The Kingdom of God

In the Gospel of Mark,  Jesus begins his ministry by announcing that “the Kingdom of God has come near.”  That passage can also be translated “the Kingdom of God has arrived.”  According to Mark,  this was Jesus’ core gospel message.  He preached about and embodied the Kingdom of God in his life.  The phrase “Kingdom of God” is not a reference to heaven, but to  what the world could be like if God was truly in charge – here and now.    I wrote a poem about this that could probably be set to music, so if there are any composers out there who would like to try, let me know.  I thought describing partially  “The Kingdom of God” in poem was particularly relevant in this election year when candidates are sharing their vision of what our country could be.  You be the judge!  I encourage you to compare and contrast Jesus’ message of the Kingdom of God with the political messages you are hearing.

The Kingdom of God
by Joseph Holub

R:  Said Jesus, “the kingdom of God is at hand,” and not in a far away never-land.
It comes through love, and compassion too, as the work of justice becomes our world-view.

  1. One day the disciples asked for a prayer, so Jesus taught them to be kingdom aware.
    “Thy kingdom come… on earth,” he prayed, shifting the focus from a realm far away.
    It comes through grace and forgiveness as much… as seventy times seven… love compounded as such.
    The kingdom of God is not a mythical place, but a reality present in our time and space.
  2. They looked for kingdom signs in the sky and cast their gaze for things up on high.
    The Pharisees asked about the kingdom’s debut.
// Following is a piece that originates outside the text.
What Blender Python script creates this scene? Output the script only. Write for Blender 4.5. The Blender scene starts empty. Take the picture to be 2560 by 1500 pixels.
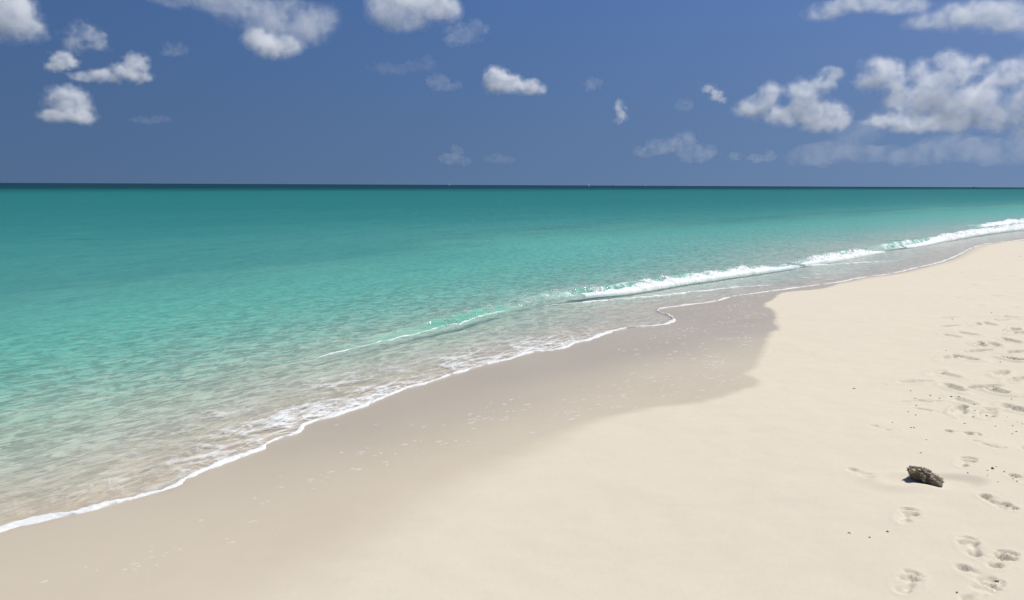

He astonished them with “the kingdom is among you.”
    Disciples on a mountain thought the kingdom had arrived, but he led them down to a world deprived;
    where he touched the lepers and gave sight to the blind, and dined with sinners – an inclusive state of mind.
  3. The kingdom is like a great banquet and feast, where the honored guests are the last and the least;
    Like the Samaritan who risked to reach out to the soul that the priest and Levite failed to console.
    The Kingdom of God is like scattered seed that grows and blooms bearing the fruit of love’s deed.
    So if you wonder if the kingdom will come, keep the way of Jesus until God’s love has won.

Text Copyright  ©2016 Joseph A. Holub

Biblical References:  Matthew 18:21-22, 22:1-14;  Mark 1:14-15, 40-45, 2:15-17, 4:1-20, 8:22-26, 9:2-8,14-29;  Luke 10:25-37, 11:1-4, 17:20-21


1 thought on “The Kingdom of God

  1. Jean Buster

    You make so much sense; I can buy your explanation. I’ve been thinking along those lines for a long time; just needed someone to put it in common language. Like the idea I’m made of stardust as well.